Ursa, Corregidora's narrator, finds herself unable to make meaning of trauma in the way her mother and her grandmother and her great-grandmother have taught her is the only way to make meaning. And this is, in part, what Corregidora is: a finding-of-one's-way to a new kind of making (and being unable to make) meaning, make life.

Eva's Man

“How did it feel?” Elvira asked.
“How did you feel?” the psychiatrist asked.
“How did it feel?” Elvira asked.
“How do it feel, Mizz Canada?” the man asked my mama. She slammed the telephone down.
“Eva. Eva. Eva,” Davis said.
“My hair looks like snakes, doesn’t it?” I asked.

Eva's Man was Jones's second novel. The narrator, Eva, is in prison for murdering and mutilating her lover. Eva's narration of this event, of her childhood, of violent and sexual acts with men and women are a litany of intrusions unto Eva. She is a woman onto whom evil has been projected, again and again. Her story changes and trembles and questions itself; it withholds linearity, certainty, a story, a reason. Ultimately, the story refuses the reader access to what everyone wants from Eva: her feelings, her inner self.

Palmares

In Claudia Tate's 1979 interview with Gayl Jones in Black Women Writers at Work, Jones says that she has just finished writing her third novel, Palmares.

It was finally published in 2021, after a 22 year hiatus. I'll write more about this one when I finish (I'm halfway through its 500 pages), but for now, I am interested in the ways that Jones shows us the world, history, generations through the eyes of Almeyda, the narrator. We meet Almeyda as a 7 year old black girl enslaved in Brazil in the 17th century. We follow her to her "freedom" in Palmares (the famed Brazilian quilombo governed by King Zumbi) and her marriage to the warrior Anninho. Almeyda is in some ways as inscrutable as Eva; she does not always share what she feels or knows, what she thinks of all that she sees. And yet is only through what she sees that we come to know the world she inhabits. The world as she knows and tries to discern it. What do we know when we see the world through Almeyda, the enslaved, the woman, the haunted?

I find myself thinking again of Jones's own quietness. And of the quietness of Ursa, Eva, Almeyda. I think of Toni Cade Bambara talking about one of her short stories:

"I brought Virginia out...the sister in "The Organizer's Wife," because I wanted to know what those quiet-type sisters sound like on the inside.

And boy, don't the whole world want to know what these black women are like on the inside? As a quiet-type girl myself, I think about times in which quietness was the only choice I could make: to hold apart from everyone out there what I sounded like on the inside. That was my realm, my power.

I can't help but read Jones's quiet women as supremely autonomous and queerly assertive.

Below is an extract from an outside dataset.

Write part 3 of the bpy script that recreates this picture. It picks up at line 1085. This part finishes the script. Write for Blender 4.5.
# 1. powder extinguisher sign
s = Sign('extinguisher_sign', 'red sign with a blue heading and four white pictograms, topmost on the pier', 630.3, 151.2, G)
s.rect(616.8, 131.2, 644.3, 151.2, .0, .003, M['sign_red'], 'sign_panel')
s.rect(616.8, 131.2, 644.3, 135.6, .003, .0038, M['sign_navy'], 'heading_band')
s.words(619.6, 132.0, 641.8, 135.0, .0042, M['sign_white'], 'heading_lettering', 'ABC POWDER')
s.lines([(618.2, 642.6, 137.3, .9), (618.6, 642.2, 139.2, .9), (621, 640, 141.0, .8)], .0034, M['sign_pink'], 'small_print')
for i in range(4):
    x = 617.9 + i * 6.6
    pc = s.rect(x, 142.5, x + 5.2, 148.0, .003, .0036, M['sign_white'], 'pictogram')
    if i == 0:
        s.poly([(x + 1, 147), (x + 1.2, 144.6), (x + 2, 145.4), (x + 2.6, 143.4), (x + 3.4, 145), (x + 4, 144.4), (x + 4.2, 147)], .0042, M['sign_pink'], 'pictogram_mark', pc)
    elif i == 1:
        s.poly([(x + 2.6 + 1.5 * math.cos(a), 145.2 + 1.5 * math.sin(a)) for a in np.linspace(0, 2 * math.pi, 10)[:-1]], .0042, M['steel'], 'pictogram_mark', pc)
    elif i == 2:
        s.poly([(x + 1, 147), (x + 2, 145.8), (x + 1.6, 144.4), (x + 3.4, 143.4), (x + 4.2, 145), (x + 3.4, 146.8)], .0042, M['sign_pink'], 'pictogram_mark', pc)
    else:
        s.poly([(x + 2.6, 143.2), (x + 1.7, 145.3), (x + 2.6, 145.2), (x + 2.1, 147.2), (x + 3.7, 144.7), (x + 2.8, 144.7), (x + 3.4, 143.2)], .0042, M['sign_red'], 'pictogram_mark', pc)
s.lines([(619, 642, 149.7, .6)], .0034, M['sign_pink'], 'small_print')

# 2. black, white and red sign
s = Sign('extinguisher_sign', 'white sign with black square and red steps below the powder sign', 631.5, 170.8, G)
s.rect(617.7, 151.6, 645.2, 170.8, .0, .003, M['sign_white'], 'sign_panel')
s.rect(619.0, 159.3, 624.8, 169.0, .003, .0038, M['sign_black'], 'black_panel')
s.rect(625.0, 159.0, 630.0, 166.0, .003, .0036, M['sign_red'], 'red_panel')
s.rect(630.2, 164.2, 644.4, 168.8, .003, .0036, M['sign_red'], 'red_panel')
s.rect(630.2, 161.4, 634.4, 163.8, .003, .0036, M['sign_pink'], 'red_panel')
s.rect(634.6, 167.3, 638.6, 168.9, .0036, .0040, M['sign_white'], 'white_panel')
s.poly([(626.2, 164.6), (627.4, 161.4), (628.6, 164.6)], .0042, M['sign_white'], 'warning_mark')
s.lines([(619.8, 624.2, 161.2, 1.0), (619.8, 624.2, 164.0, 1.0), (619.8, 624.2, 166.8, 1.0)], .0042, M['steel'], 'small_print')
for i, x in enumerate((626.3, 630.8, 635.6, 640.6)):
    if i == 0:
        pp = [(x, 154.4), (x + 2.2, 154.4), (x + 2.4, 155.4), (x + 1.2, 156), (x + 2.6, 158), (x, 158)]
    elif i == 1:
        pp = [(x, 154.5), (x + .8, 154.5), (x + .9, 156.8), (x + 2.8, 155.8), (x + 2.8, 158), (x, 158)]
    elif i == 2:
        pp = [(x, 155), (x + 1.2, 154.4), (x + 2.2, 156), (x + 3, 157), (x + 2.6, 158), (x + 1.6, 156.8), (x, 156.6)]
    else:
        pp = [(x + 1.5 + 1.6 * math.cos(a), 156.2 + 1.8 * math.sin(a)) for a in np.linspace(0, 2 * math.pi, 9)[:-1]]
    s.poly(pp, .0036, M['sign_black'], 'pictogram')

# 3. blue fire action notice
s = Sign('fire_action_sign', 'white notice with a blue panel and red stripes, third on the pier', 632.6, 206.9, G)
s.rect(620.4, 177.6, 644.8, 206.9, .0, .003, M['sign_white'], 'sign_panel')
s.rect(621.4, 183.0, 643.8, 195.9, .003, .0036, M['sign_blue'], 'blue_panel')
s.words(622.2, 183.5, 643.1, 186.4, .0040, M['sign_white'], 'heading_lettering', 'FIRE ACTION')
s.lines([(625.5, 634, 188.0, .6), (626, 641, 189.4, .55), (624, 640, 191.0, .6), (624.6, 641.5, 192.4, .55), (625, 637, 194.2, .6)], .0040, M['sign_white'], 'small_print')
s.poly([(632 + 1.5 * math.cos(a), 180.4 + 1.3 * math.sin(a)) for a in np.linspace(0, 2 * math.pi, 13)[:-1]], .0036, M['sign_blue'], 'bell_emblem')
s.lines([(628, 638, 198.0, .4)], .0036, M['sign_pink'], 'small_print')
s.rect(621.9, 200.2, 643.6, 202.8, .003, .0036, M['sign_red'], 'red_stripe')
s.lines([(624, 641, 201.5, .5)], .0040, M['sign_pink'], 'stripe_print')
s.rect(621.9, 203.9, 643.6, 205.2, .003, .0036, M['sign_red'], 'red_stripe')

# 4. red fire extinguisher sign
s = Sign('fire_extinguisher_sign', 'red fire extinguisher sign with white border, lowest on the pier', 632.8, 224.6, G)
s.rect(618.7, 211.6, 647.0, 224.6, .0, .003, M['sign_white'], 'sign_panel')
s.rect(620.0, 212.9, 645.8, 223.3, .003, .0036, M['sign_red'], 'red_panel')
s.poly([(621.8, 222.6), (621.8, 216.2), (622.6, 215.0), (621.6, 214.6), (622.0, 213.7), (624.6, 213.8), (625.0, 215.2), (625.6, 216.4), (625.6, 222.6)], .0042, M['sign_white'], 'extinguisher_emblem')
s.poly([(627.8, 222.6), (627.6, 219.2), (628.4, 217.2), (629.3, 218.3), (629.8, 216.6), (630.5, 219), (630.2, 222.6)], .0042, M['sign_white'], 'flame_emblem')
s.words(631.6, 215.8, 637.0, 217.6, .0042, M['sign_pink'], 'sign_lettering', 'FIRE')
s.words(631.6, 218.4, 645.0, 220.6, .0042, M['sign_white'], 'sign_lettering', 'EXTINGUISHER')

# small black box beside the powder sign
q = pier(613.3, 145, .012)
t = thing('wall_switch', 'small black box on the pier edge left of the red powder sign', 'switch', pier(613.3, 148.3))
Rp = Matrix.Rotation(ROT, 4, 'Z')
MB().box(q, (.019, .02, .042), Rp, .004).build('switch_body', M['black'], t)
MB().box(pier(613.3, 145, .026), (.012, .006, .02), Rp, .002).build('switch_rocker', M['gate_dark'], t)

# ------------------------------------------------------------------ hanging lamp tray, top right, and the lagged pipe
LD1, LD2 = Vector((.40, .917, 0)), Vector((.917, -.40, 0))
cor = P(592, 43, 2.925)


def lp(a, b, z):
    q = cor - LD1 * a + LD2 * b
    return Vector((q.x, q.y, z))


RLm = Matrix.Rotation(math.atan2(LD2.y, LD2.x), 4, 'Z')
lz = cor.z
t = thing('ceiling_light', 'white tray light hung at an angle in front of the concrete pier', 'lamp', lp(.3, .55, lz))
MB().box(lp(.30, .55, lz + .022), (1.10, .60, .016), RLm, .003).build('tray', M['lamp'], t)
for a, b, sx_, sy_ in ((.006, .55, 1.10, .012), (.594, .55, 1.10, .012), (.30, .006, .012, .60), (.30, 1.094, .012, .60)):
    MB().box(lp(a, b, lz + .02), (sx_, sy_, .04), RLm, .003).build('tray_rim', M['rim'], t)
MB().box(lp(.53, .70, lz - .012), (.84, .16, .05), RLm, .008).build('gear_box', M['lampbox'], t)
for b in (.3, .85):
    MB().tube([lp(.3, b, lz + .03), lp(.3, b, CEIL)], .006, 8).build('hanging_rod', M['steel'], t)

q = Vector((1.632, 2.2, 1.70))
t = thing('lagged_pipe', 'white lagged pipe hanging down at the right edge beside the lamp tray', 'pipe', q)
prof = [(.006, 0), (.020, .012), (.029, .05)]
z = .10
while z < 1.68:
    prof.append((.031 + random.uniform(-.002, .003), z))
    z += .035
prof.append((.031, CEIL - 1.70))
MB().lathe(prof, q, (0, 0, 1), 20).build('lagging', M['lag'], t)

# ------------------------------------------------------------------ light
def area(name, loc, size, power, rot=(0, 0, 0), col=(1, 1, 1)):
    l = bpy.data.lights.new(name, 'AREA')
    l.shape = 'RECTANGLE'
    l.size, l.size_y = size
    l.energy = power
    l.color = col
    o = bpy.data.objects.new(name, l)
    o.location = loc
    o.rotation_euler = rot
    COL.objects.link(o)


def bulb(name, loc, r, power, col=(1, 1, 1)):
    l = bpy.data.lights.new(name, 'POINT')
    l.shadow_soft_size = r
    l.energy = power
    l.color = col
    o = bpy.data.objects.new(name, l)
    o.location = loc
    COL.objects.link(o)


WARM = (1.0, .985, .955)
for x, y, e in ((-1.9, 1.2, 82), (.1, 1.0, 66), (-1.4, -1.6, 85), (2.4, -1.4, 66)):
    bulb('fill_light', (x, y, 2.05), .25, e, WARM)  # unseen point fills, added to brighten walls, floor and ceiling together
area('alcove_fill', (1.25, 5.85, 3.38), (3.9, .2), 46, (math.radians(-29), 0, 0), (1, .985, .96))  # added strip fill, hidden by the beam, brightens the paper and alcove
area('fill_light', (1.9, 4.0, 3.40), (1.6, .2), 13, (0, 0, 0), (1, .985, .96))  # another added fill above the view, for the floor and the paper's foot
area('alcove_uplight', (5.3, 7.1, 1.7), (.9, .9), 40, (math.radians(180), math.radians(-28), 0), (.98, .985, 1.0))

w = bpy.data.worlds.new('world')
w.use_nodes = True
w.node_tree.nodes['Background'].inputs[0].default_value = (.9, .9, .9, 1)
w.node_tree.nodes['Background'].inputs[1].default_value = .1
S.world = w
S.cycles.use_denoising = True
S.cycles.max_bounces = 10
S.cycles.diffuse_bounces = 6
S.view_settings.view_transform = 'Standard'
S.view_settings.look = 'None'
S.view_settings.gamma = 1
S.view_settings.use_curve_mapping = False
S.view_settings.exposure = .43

And oh, there is so much queerness in Gayl Jones. Problematic queerness yes, but queer queerness. This is how I read Jones's women: deep buried, refusing to come out not because there is nothing to reveal, but because the conditions are not right for revelation; the crossing would be too treacherous.

So, make thyself resplendent with mud; prostrate thyself in wait; renew thy patience; be quiet. The time for emergence will come!